E-Government: Smoke and mirrors

The White House e-government strategy deserves applause because it has rallied federal agencies around a set of issues that press for immediate attention.

But beyond kudos for cheerleading, the e-government strategy is an empty charade. It is time to say in public what everyone whispers in private — that this emperor wears no clothes.

If it amounts to anything, e-government means that the federal government electronically provides information and services to citizens, business and other governments.

I will leave to another column exploration of e-government information access. New curbs on the public's right to know amply contradict White House rhetoric about more and better e-government information access. New restrictions on the release of presidential records, for example, have nothing to do with terrorism.

Looking just at government services, e-government means that the government will automate delivery of services now handled manually. The promise is that time-consuming face-to-face and paper-based transactions will become electronic, occurring at Internet speed.

How will this happen? Automating traditionally manual processes in any agency requires information technology systems that in almost every case do not exist. New IT systems require capital investment. These are plain facts that rhetoric cannot make go away.

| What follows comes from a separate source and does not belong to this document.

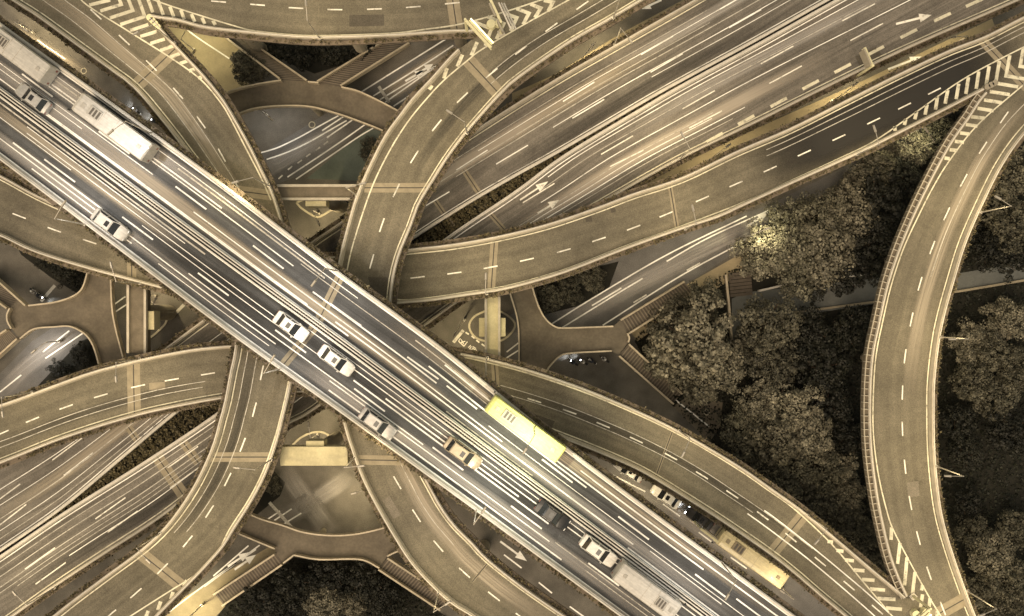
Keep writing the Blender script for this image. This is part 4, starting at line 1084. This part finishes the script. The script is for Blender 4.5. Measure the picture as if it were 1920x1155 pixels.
# ------------------------------------------------------------------ street lamps
def lamp(px, py, z, toward, label, hgt=9.0, arm=1.8, power=700, col=(1.0, 0.80, 0.45), lit=True, foot=None):
    """post on the parapet at the traced foot with an arm towards the road"""
    x, y = P(px, py, z + 0.9)
    tx, ty = P(*toward, z)
    d = Vector((tx - x, ty - y)).normalized()
    o = tag(empty('street_lamp', (x, y, z), math.atan2(d.y, d.x)), label, 'street lamp', 'street lamps along the roads')
    MB().box(-0.16, 0.16, -0.16, 0.16, -0.3, 1.0).build('base', M['metal'], o)
    MB().bar((0, 0, 0.9), (0, 0, hgt), 0.10, 0.06, 8).build('pole', M['metal'], o)
    MB().bar((0, 0, hgt - 0.05), (arm, 0, hgt + 0.35), 0.05, 0.04, 6).build('arm', M['metal'], o)
    hd = MB().frustum([(arm - .2, -.15), (arm + .7, -.12), (arm + .7, .12), (arm - .2, .15)], [(arm - .1, -.09), (arm + .6, -.07), (arm + .6, .07), (arm - .1, .09)], hgt + 0.28, hgt + 0.46).build('lamp_head', M['metal'], o)
    MB().box(arm - .1, arm + .6, -.09, .09, hgt + 0.235, hgt + 0.275).build('lamp_glass', M['lampw'] if lit else M['metal'], hd)
    if lit:
        ld = bpy.data.lights.new('lamp_light', 'SPOT')
        ld.energy = power * LAMP; ld.color = col; ld.spot_size = R(150); ld.spot_blend = 0.8; ld.shadow_soft_size = 0.25
        lo = bpy.data.objects.new('lamp_light', ld); COL.objects.link(lo)
        lo.parent = o; lo.location = (arm + 0.25, 0, hgt + 0.12)
    return o
COOL = (1.0, 0.94, 0.86)
lamp(283,250,ZM,(230,300),'highway lamp on the upper parapet near the left edge', col=COOL)
lamp(632,508,ZM,(590,570),'highway lamp on the upper parapet above the crossing', col=COOL)
lamp(1000,800,ZM,(960,860),'highway lamp on the upper parapet beside the lime bus', col=(1.0, 0.97, 0.62), power=1700)
lamp(1353,1055,ZM,(1320,1100),'highway lamp on the upper parapet near the lower right', col=COOL)
lamp(158,421,ZM,(200,370),'highway lamp on the lower parapet near the left edge', col=COOL)
lamp(525,692,ZM,(560,640),'highway lamp on the lower parapet above the lower left ramp', col=COOL)
lamp(893,957,ZM,(930,900),'highway lamp on the lower parapet beside the wedge of street', col=COOL)
lamp(504,348,ZV,(455,365),'lamp on the right wall of the upper left ramp near the highway')
lamp(668,366,ZV,(740,352),'lamp on the left wall of the upper ramp near the cross beam')
lamp(876,250,ZV,(810,210),'lamp on the right wall of the upper ramp')
lamp(327,80,ZV,(270,120),'lamp on the right wall of the upper left ramp near the gore')
lamp(508,862,ZV,(440,850),'lamp on the right wall of the lower left ramp by the cross beam')
lamp(665,858,ZV,(720,850),'lamp on the left wall of the lower centre ramp by the cross beam')
lamp(822,1112,ZV,(880,1070),'lamp on the left wall of the lower centre ramp near the bottom')
lamp(1150,34,ZV,(1110,-20),'added fill lamp on the right wall of the ramp at the top')  # this and the next two are added to even out the ramp light
lamp(600,72,ZV,(600,20),'added fill lamp on the lower wall of the ramp along the top edge')
lamp(300,1000,ZV,(350,1040),'added fill lamp on the left wall of the lower left ramp')
lamp(913,551,ZH,(915,500),'lamp on the lower wall of the right ramp near the crossing')
lamp(1285,430,ZH,(1270,380),'lamp on the lower wall of the long right ramp midway')
lamp(1607,290,ZH,(1585,240),'lamp on the lower wall of the long right ramp before the hatching')
lamp(262,531,ZH,(255,480),'lamp on the lower wall of the left ramp by the cross beam')
lamp(262,673,ZH,(270,720),'lamp on the upper wall of the lower left ramp by the cross beam')
lamp(914,671,ZH,(915,730),'lamp on the upper wall of the right ramp beside the cross beam')
lamp(1274,808,ZH,(1250,850),'lamp on the upper wall of the lower right ramp midway')
lamp(1515,966,ZH,(1480,1000),'lamp on the upper wall of the lower right ramp before the hatching')
lamp(60,735,ZH,(75,790),'added fill lamp on the upper wall of the lower left ramp near the edge')  # added to fill a dim stretch of ramp
lamp(1840,398,ZH,(1800,380),'upper lamp post on the outside of the right ramp', power=1100)
lamp(1764,632,ZH,(1710,632),'middle lamp post on the outside of the right ramp', power=1100)
lamp(1756,874,ZH,(1700,870),'lower lamp post on the outside of the right ramp', power=1100)
lamp(1814,1108,ZH,(1760,1120),'lowest lamp post on the outside of the right ramp', power=1100)
lamp(1152,83,ZE,(1175,120),'lamp on the upper wall of the expressway')
lamp(1275,297,ZE,(1250,260),'lamp on the lower wall of the expressway')
lamp(102,1102,ZE,(75,1060),'added fill lamp on the lower wall of the expressway at the lower left')  # added to brighten this end of the expressway
lamp(362,92,0,(390,60),'bright street lamp on the yellow pavement in the upper left wedge', hgt=6.5, power=850, col=(1.0, 0.86, 0.48))
lamp(1383,448,0,(1410,437),'bright street lamp against the park tree beside the street', hgt=10.2, power=850, col=(1.0, 0.88, 0.52))
lamp(1712,282,0,(1690,262),'bright street lamp in the tip of the park', hgt=8.5, power=900, col=(1.0, 0.88, 0.5))
lamp(378,1135,0,(350,1150),'bright street lamp on the yellow pavement at the bottom left', hgt=6.5, power=1000, col=(1.0, 0.88, 0.5))
lamp(1560,190,0,(1590,165),'street lamp in the yellow strip between expressway and ramp', hgt=6.0, power=1100)
lamp(1330,300,0,(1350,285),'street lamp at the left end of the yellow strip', hgt=6.0, power=550)
lamp(1785,85,0,(1760,90),'street lamp at the right end of the yellow strip', hgt=6.0, power=550)
lamp(598,400,0,(610,420),'added slim fill lamp on the island below the upper cross beam', hgt=6.0, power=900)  # both island lamps are added to lift the ground below the decks
lamp(595,815,0,(595,790),'added slim fill lamp on the island behind the lower cross beam', hgt=6.0, power=900)
lamp(1090,120,0,(1100,110),'street lamp in the tan strip beside the upper ramp', hgt=5.5, power=1200)
lamp(60,60,0,(90,80),'added fill lamp beside the street at the upper left', hgt=6.0, power=1200)  # lamps from here down are added to brighten the street-level gaps
lamp(500,215,0,(530,240),'added fill lamp under the top footbridge', hgt=5.0, power=320, col=COOL)
lamp(290,555,0,(300,540),'added fill lamp beside the left island', hgt=6.0, power=800)
lamp(870,600,0,(860,620),'added fill lamp beside the right island', hgt=6.0, power=800)
lamp(700,905,0,(640,920),'added fill lamp in the street below the lower cross beam', hgt=6.0, power=1200)
lamp(1160,905,0,(1180,915),'added fill lamp in the gap between highway and lower right ramp', hgt=6.0, power=500)
lamp(1470,1105,0,(1450,1090),'added fill lamp beside the long cream bus', hgt=6.0, power=150)  # added only to brighten the bus
lamp(110,640,0,(90,660),'added fill lamp under the left footbridge', hgt=5.0, power=450, col=COOL)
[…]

What does the Bush administration propose to spend on new e-government IT system initiatives? The answer is virtually nothing, barely pocket change. Indeed, $5 million spread across all the agencies is peanuts.

Whom do they think they are kidding? The actual game plan for e-government — not the ad campaign found in the White House budget — is clear. Throw buzzwords and promises, but no real money, at e-government. Beat the drums, convene interagency task forces and beat up on agencies. Ignore the failures and the need for serious capital planning and billions of new dollars in this area. Ferret out the few successes that were bound to happen anyway because some of the agencies were already taking the issues seriously. Declare victory because of these successes and ride off into the sunset.

But real improvement in e-government services — new capability to accomplish electronic transactions easily and conveniently between the government and its clientele — will largely go begging because no serious money is earmarked for necessary IT systems. The Office of Management and Budget may huff and puff about reordering priorities, cutting fat and reallocating funds from other programs, but that is just putting on a magic show in hopes that no one will closely examine the rhetorical ploy.

It is a cynical political strategy, even though this administration is not the first and will not be the last to use it. I just want some truth in labeling for the administration's e-government strategy. Let's call it what it really is — smoke and mirrors.